The Social Democratic Party (SPD) managed a 24 percent showing, leaving its preferred coalition option of partnership with the Greens trailing at 35 percent.

The Left party posted an eight percent share.

The Pirates unexpectedly got 7.4 percent of the vote in the Saarland state election on March 25, and are expecting to clear the five percent parliamentary entry hurdle in the important North Rhine-Westphalia election in May.

“I’m hoping for 6.5 percent,” the vice chairman of the party, Bernd Schlömer, told the WAZ media group, referring to the May 13 vote.

But he appeared nonchalant about potential failure, adding “it’s not tragic” if the pirates do not make it into the state parliament in that region – or in Schleswig Holstein, where voters go to the polls on May 6.

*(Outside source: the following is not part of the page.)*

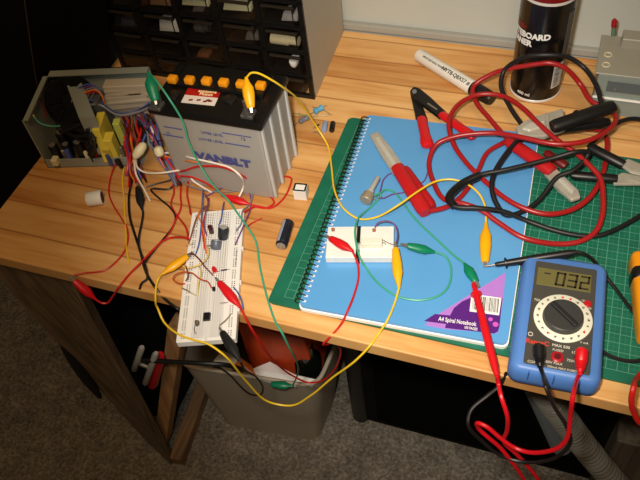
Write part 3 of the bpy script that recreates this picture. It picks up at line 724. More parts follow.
wire(path((178, 179, .010), (190, 186, .008), (204, 190, .005), (225, 192, .004), (245, 190, .004), (252, 196, .004), (248, 206, .006), (242.5, 211, .0115), (241, 224, .0115), (236, 231, .0112)), GREYW, r=.0009)
wire(path((205, 197, .004), (222, 188, .004), (236, 184, .006), (248, 190, .004), (251, 205, .004), (245, 222, .0115), (235, 245, .0112)), PURPW, r=.0008)
wire(path((150, 143, .046), (158, 141, .05), (166, 141, .046), (174, 143, .043)), BLACKW, r=.0008)

# ------------------------------------------------------------------ breadboard
BBA = math.radians(19.6); BBc = Vector((-.0725, .0185, 0)); BL_, BW_ = .1745, .0612
BBMAT = breadboard_material(BL_, BW_)
bb = thing('breadboard', 'long white solderless breadboard overhanging the front edge of the bench', 'breadboard', BBc, BBA)
b = new(); prism(b, rrect(-BW_/2, BW_/2, -BL_/2, BL_/2, .0012, 2), .0005, .0092, .0006); obj('board', b, BBMAT, bb, world=False)
b = new()
for y in (-.052, -.016, .03): box(b, BW_/2-.0002, BW_/2+.0018, y-.0018, y+.0018, .003, .0085, .0004, 1)
obj('side_tabs', b, WHITE, bb, world=False)
b = new()
for k in range(14): box(b, .0245, .0262, .004+k*.0017, .0049+k*.0017, .0092, .0093)
obj('printed_marks', b, mat('grey print', (110, 110, 108), .6), bb, world=False)
BZ = .0094
def bbthing(name, bm, m, label, cat, at, smooth=True, group=None): return tag(rebase(obj(name, bm, m, None, smooth), at), label, cat, group)
def elcap(px, py, tz, r, m, label, lean=(0, 0)):
    c = P(px, py, BZ+tz); a = Vector((c.x-lean[0], c.y-lean[1], BZ+.001)); t = thing('electrolytic_capacitor', label, 'capacitor', a)
    bm = new(); lathe(bm, a, c, [(0, r*.9), (.08, r), (.9, r), (1, r*.88)], 18); obj('can', bm, m, t, True)
    bm = new(); d = (c-a).normalized(); lathe(bm, c, c+d*.0004, [(0, r*.8), (1, r*.8)], 16); obj('end_disc', bm, mat('capacitor top', (206, 206, 204), .4, .4), t, True)
    bm = new(); s_ = frame_of(d)[1]; box(bm, -r*.25, r*.25, r*.90, r*1.03, .001, (c-a).length*.9, 0, 1, ori(a, s_, d.cross(s_))); obj('stripe', bm, GREYW, t)
    return t
GCAP = mat('grey sleeve', (92, 98, 112), .4); BCAP = mat('black sleeve', (40, 42, 50), .4)
elcap(223.5, 227, .014, .0058, BCAP, 'upright dark capacitor standing on the breadboard, right of the pair', (.001, .006))
elcap(216.5, 240, .008, .0056, GCAP, 'grey capacitor lying towards the viewer on the breadboard, below the upright one', (-.0005, .0075))
c = P(212, 226, BZ+.008); b = new(); box(b, -.0025, .0025, -.002, .002, 0, .013, .001, 2, Matrix.Translation((c.x, c.y-.004, BZ)) @ Matrix.Rotation(.3, 4, 'Z')); bbthing('film_capacitor', b, mat('maroon component', (66, 14, 18), .35), 'dark maroon capacitor upright on the breadboard beside the grey ones', 'capacitor', (c.x, c.y-.004, BZ))
c = P(207.3, 318, BZ); t = thing('integrated_circuit', 'black chip plugged across the middle of the breadboard', 'chip', c, BBA)
b = new(); box(b, -.0034, .0034, -.0046, .0046, .001, .0042, .0004, 1); obj('package', b, BLACK, t, world=False)
for k in range(4):
    for s in (-1, 1):
        b = new(); box(b, s*.0034-.0004, s*.0034+.0004, -.0038+k*.00254-.0003, -.0038+k*.00254+.0003, -.0001, .0025); obj('pin', b, STEEL, t, world=False)
c = P(213.5, 268, BZ+.004); t = thing('red_led', 'small round red lamp beside the red clip on the breadboard', 'led', P(214, 272, BZ))
b = new(); a = P(215.5, 272, BZ+.003); lathe(b, a, a+(c-a).normalized()*.0075, [(0, .003), (.1, .0027), (.6, .0026), (.85, .002), (1, .0006)], 16); obj('lens', b, mat('red lens', (214, 22, 30), .15), t, True)
for s in (-.001, .001):
    b = new(); cyl(b, a+Vector((s, 0, 0)), P(217, 277, BZ)+Vector((s, 0, 0)), .0003, 6); obj('lead', b, STEEL, t)
def axial(name, a, c, r, m, label, cat='resistor', z=BZ+.0015, legs=1.9, group=None, band=None):
    A_, C_3 = P(*a, z), P(*c, z); d = (C_3-A_).normalized(); L = (C_3-A_).length; t = thing(name, label, cat, A_.lerp(C_3, .5)-UP*r, 0, group)
    bm = new(); lathe(bm, A_, C_3, [(0, r*.5), (.06, r*.95), (.2, r), (.3, r*.82), (.7, r*.82), (.8, r), (.94, r*.95), (1, r*.5)], 12); obj('body', bm, m, t, True)
    for q_, s in ((A_, -1), (C_3, 1)):
        bm = new(); tube(bm, [q_, q_+d*s*L*(legs-1)*.35, q_+d*s*L*(legs-1)*.5-UP*(r*.8)], .00035, 6, 3); obj('lead', bm, STEEL, t, True)
    if band:
        for tt in (.3, .45, .6):
            bm = new(); q_ = A_.lerp(C_3, tt); lathe(bm, q_, q_+d*.0007, [(0, r*.9), (1, r*.9)], 12); obj('colour_band', bm, band, t, True)
    return t
axial('diode', (221.5, 270.5), (227, 269.5), .0009, BLACK, 'tiny black diode on the breadboard right of the red lamp', 'diode')
axial('resistor', (192, 244), (188, 245), .0012, mat('tan resistor', (196, 170, 130), .5), 'tan resistor near the left rail of the breadboard above the yellow clip')
axial('resistor', (211, 245.5), (207, 246), .001, mat('grey resistor', (110, 112, 116), .5), 'grey resistor in the middle of the breadboard under the capacitors')
axial('resistor', (222, 303), (226, 302.5), .0007, STEEL, 'bare lead link on the breadboard below the red clip')
c = P(197, 324, BZ+.003); b = new(); lathe(b, P(197.5, 326, BZ), P(196.5, 320, BZ+.004), [(0, .001), (.3, .0024), (.8, .0024), (1, .001)], 12, .6); bbthing('ceramic_capacitor', b, mat('ceramic dark', (80, 74, 58), .5), 'little dark capacitor standing left of the black chip', 'capacitor', P(197.5, 326, BZ))
b = new(); lathe(b, P(214, 291, BZ), P(213.5, 287, BZ+.004), [(0, .0015), (.3, .002), (1, .0016)], 12); bbthing('transistor', b, BLACK, 'tiny black transistor on the breadboard left of the red clip jaws', 'transistor', P(214, 291, BZ))
def jumper(pts, m, label, r=.0008):
    q = path(*pts); bm = new(); tube(bm, q, r, 7); o_ = obj('jumper_wire', bm, m, None, True); return tag(rebase(o_, q[-1]), label, 'wire', 'jumper wires on the breadboard')
T_ = BZ
jumper(((203, 190, .014), (202, 205, .022), (201, 227, .020), (199, 243, .016), (195.5, 255, T_)), BLUEW, 'blue wire running down the left part of the breadboard')
jumper(((205, 194, .008), (208, 203, .020), (205, 214, .022), (204, 226, .018), (207, 236, T_)), PURPW, 'purple wire at the top of the breadboard, left of the maroon capacitor')
jumper(((209, 198, .006), (207, 208, .018), (204, 218, .022), (202.5, 232, .016), (205, 250, T_)), REDW, 'red wire at the top middle of the breadboard, ending above the tan resistor')
jumper(((224, 202, .004), (222.5, 209, .016), (221, 219, .016), (218.5, 226, T_)), BLUEW, 'short blue wire between the maroon and the upright capacitor')
jumper(((206, 206, .016), (199, 213, .020), (195, 222, .018), (191, 236, .014), (188.5, 244, T_)), BROWNW, 'brown wire arching to the left rail of the breadboard')
jumper(((203, 210, .018), (198, 216, .022), (201, 222, .020), (204, 234, .016), (206.5, 254, T_)), ORANGE, 'orange wire curling down the breadboard beside the blue wire')
jumper(((207, 246, T_), (209, 250, .014), (207, 258, .016), (201, 264, .018), (196, 266, .018), (187, 268, .016), (183, 266, .016)), mat('pale yellow wire', (220, 196, 110), .45), 'pale yellow wire looping right of the yellow clip')
jumper(((188, 254, .016), (193, 254, .022), (199, 259, .024), (206, 268, .022), (213, 275, .016)), DKRED, 'dark red wire from the yellow clip to the red clip')
jumper(((211.5, 288, T_), (208, 282, .016), (200, 279, .018), (192, 273, .020), (184, 272, .020), (175, 275, .018), (173, 279, .016), (178, 283, .014), (185, 284, T_)), mat('rust wire', (178, 70, 30), .45), 'rust coloured wire loop hanging over the left breadboard edge')
jumper(((186, 266, .018), (188, 276, .018), (186, 281, T_)), BROWNW, 'short brown wire by the left rail below the yellow clip')
jumper(((199, 266, T_), (201, 272, .014), (198, 286, .014), (198, 295, T_)), mat('pale yellow wire', (220, 196, 110), .45), 'pale yellow wire running straight down the left columns')
jumper(((182, 288, T_), (188, 291, .013), (197, 296, T_)), mat('bare wire', (176, 164, 138), .4, .5), 'bare wire link below the rust coloured loop')
jumper(((231, 314, T_), (226, 320, .012), (219, 325.5, .014)), mat('bare wire', (176, 164, 138), .4, .5), 'thin bare lead held in the black clip')
jumper(((196, 334, T_), (194, 330, .013), (195.5, 324, .012)), STEEL, 'thin bent lead below the little dark capacitor', .0005)
jumper(((233.5, 287, T_), (238, 293, .014), (241.5, 301, .014), (243, 309, .010)), BLUEW, 'dark blue wire at the right rail beside the red clip')
jumper(((243, 220, .012), (246, 226, .008), (252, 223, .003), (262, 218, .003)), REDW, 'red wire end leaving the right edge of the breadboard')

# ------------------------------------------------------------------ alligator leads
def clip(root, nose, tail, mboot, jaw=.007, r=.0054):
    nose, tail = Vector(nose), Vector(tail); bm = new()
    lathe(bm, tail, nose, [(0, .0015), (.06, .0019), (.18, .0032), (.36, r), (.6, r), (.85, r*.80), (.97, r*.68), (1, r*.56)], 16, .75); obj('boot', bm, mboot, root, True)
    d, s, u = frame_of(nose-tail)
    for k in (1, -1):
        bm = new(); a = nose-d*.003+u*k*.0011; e = nose+d*jaw+u*k*.0004
        hexa(bm, [a-s*.0018-u*.0004, a+s*.0018-u*.0004, a+s*.0018+u*.0004, a-s*.0018+u*.0004], [e-s*.0010-u*.0003, e+s*.0010-u*.0003, e+s*.0010+u*.0003, e-s*.0010+u*.0003]); obj('jaw', bm, STEEL, root)
def lead(label, mw, pts, ends, r=.00112, cat='clip lead', br=.0052, bj=.007):
    q = path(*pts) if not isinstance(pts[0], Vector) else pts
    t = thing('alligator_lead', label, cat, q[0])
    bm = new(); tube(bm, q, r, 8); obj('wire', bm, mw, t, True)
    for nose, tail, mb in ends: clip(t, path(nose)[0], path(tail)[0], mb, bj, br)
    return t
HY = EDGE_Y-.008
lead('green clip lead from the left battery terminal down to the bin', GREENW,
     ((150, 74, .152), (155, 79, .156), (170, 100, .145), (183, 122, 'Y', .126), (188, 140, 'Y', .124), (197, 160, 'Y', .12), (213, 185, 'Y', .112), (228, 200, .014), (238, 214, .014), (250, 231, .012), (256, 242, .004), (260, 267, .002), (267, 297, .002), (276, 323, .0015), (281, 331, 'Y', HY), (289, 347, 'Y', HY), (296, 360, 'Y', -.01), (298, 373, 'Y', .03), (293, 385, 'Y', .06)),
     (((155.5, 101, .133), (148, 72, .153), GREEN), ((271, 384, -.375), (293, 386, -.375), GREEN)), br=.0066, bj=.004)
lead('yellow clip lead from the right battery terminal across the notebook', YELLW,
     ((247, 77, .155), (251, 73, .160), (257.5, 73, .160), (271.6, 80, .150), (282.5, 87, .135), (296.6, 98, .095), (307.5, 113, .055), (318, 129, .022), (328, 146, .008), (331.5, 167, .008), (335, 192, .014), (345, 210, .018), (360, 219, .016), (377, 217, .015), (397, 206, .030), (420, 190, .030), (437, 181, .026), (452, 179.5, .026), (467, 184, .026), (480, 195, .024), (485.5, 208, .020), (486, 222, .017)),
     (((251, 108, .135), (246, 77, .156), YELL), ((485, 262, .0148), (486, 222, .0168), YELL)), br=.0062, bj=.005)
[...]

Meanwhile the party is showing signs that it is affected by internal strife just like any other political group.

A number of party members complained that the party was sexist and racist in an open letter published on Sunday evening in Die Welt Online.

The letter said a woman was described as being “too pretty” to be taken seriously. Another noted that in a Twitter discussion participants were told that it is okay to be “critical of foreigners.”

Aleks Lessmann, a spokesperson, said Monday that every party had a certain percentage of idiots, but it was important that such opinions were not shared by the majority.

“In contrast to the established parties we offer every basic member an equal forum.” Due to this openness, such discriminatory opinions “are more recognizable,” he said.

Lessmann said the people who run the national Pirate Party did not want to control what individual party members said. But he added, “The Pirate Party of Germany is clearly and unequivocally for equal rights, integration and a cultural getting along.”